As regards Part I of the Bill, a single, new authority has certainly been needed to replace the White Fish Authority and the Herring Industry Board. I applaud the work and the achievements of those two bodies. The present chairmen of the bodies, Mr. Charles Meek and Dr. Lyon Dean, have made remarkable contributions to the fishing industry during the recent times of upheaval and momentous change. Some noble Lords will remember the Fleck Report which came out 20 years ago, and I recall taking part in the debate on that report in the Commons. Sir Alexander Fleck was asked to head an inquiry into the future of the fishing industry, and he was able to look ahead about 10 or 12 years; but of course it was impossible for him to look so far ahead as to have been able to predict what has happened in the last six or seven years.

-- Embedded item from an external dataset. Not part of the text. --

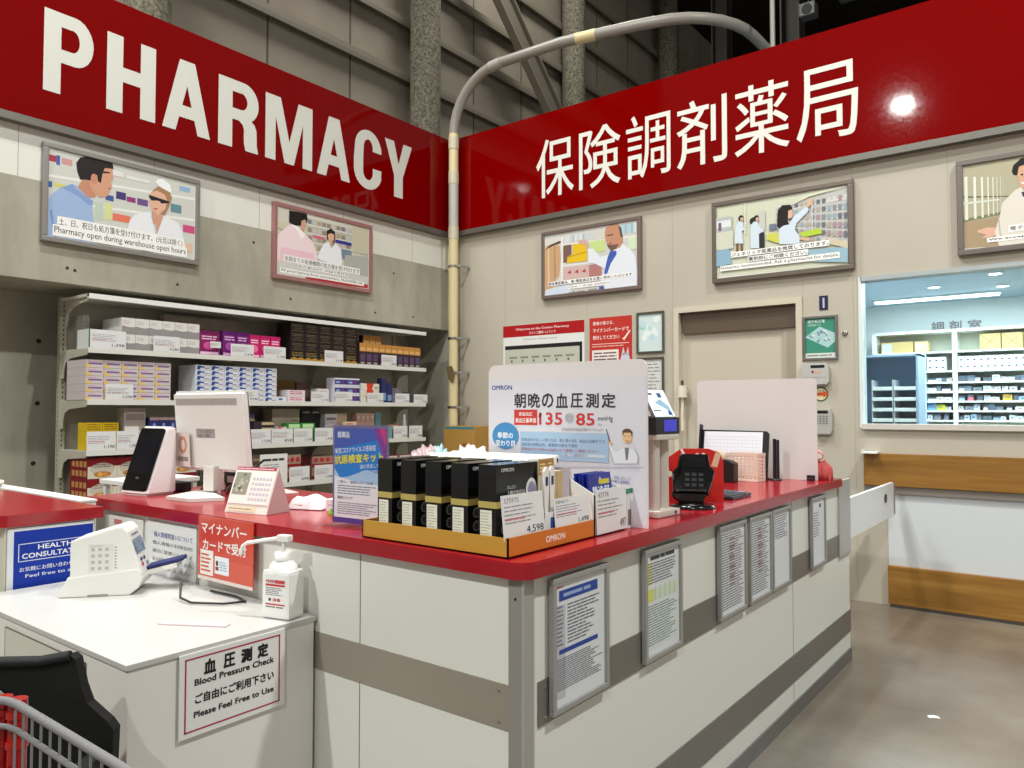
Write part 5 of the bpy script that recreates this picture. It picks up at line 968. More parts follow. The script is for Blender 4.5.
# ================================================================== THINGS ON THE COUNTER, RIGHT PART
t = thing('number_dispenser', 'grey twin-column ticket stand with a tilted white screen on top', 'ticket stand', (-1.275, 2.505, ZC), R90-R(4))
c = (196, 188, 178)
a = G(); a.box(-.08, .08, -.062, .075, 0, .024, (206, 200, 192), 'satin', .006); a.cyl((.045, -.0625, .012), (.045, -.064, .012), .006, (20, 20, 20), n=10); a.build('base', t)
for x, y in ((-.04, -.015), (.04, -.005)):
    a = G(); a.cyl((x, y, .024), (x, y, .275), .029, c, 'satin', 20); a.build('column', t)
a = G(); a.box(-.08, .08, -.06, .06, .275, .295, (206, 198, 186), 'satin', .005); a.build('cross_plate', t)
a = G(); a.box(-.085, .083, -.06, .065, .295, .356, (26, 25, 30), 'satin', .003); a.build('display_housing', t)
a = G(); a.rect(-.03, .06, .305, .347, (60, 60, 190), -.0605, 1, 'blueled'); a.build('blue_display', t)
a = G(); a.T = Matrix.Translation((0, -.055, .356)) @ Matrix.Rotation(R(-28), 4, 'X'); a.box(-.08, .065, 0, .012, 0, .115, (110, 104, 106), 'satin', .002); a.build('tablet_back', t)
a = G(); a.prism([(-.085, .356), (.065, .356), (.065, .36), (-.085, .36)], .0, .06, (110, 104, 106), 'satin'); a.build('tablet_rest', t)
a = G(); a.T = Matrix.Translation((0, -.055, .356)) @ Matrix.Rotation(R(-28), 4, 'X'); a.rect(-.077, .062, .003, .112, (225, 238, 246), 0, 1, 'lcd'); a.poly([(-.02, .05), (.05, .02), (.05, .045), (.01, .075), (-.04, .06)], (150, 190, 214), 0, 2); a.rect(.0, .03, .08, .1, (60, 90, 130), 0, 2); a.rect(-.06, -.03, .09, .1, (110, 110, 120), 0, 2); a.lines(-.07, .0, .02, .035, 1, (120, 130, 140), 0, 2); a.poly([(.02, .01), (.05, .005), (.05, .02), (.03, .03)], (40, 90, 150), 0, 2); a.build('screen', t)
# red holder and black card pad
t = thing('red_brochure_holder', 'folded red cardboard holder with white edges behind the black card pad', 'holder', (-1.30, 2.955, ZC), R(28))
rc = (196, 34, 26)
a = G(); a.prism([(-.10, 0), (.10, 0), (.10, .17), (.085, .205), (.04, .222), (-.07, .222), (-.13, .18), (-.145, .155), (-.12, .13), (-.10, .12)], 0, .008, rc, 'satin', .001); a.prism([(-.15, 0), (-.07, 0), (-.07, .1), (-.15, .105)], .02, .05, rc, 'satin')
a.build('card_body', t)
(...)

I end with an appeal to the media. I would ask them to take more trouble in reporting the fishing industry. The industry is exceedingly important to our country and the negotiations are very delicate. Simple instances, such as the use of the word "trawler" as if it covered all fishing boats, or the use of the word "trawlermen" as if it covered all fishermen, can be misleading. A trawler is a fishing boat, but every fishing boat is not a trawler. There are other fishing boats: for example, seine net boats, known as "seiners", and drift net boats, known as "drifters". One does not need to mention them all, but serious mistakes can be made due to not knowing the terms. Last night on television, when the £25 million grant was being announced, it was stated that it would be paid to trawler owners. It was clear to me that this was intended to mean all fishing boat owners, but many in the fishing industry who were trying to understand what it was about would have been misled. The first thing such a person would have wondered was: is the grant going to be available to the owners of other fishing boats, too?—for seiners, drifters, shellfish boats. So I ask the media to take more trouble. That may mean arranging for someone with some knowledge of the fishing industry to cast an eye over the texts and the scripts before announcements are made.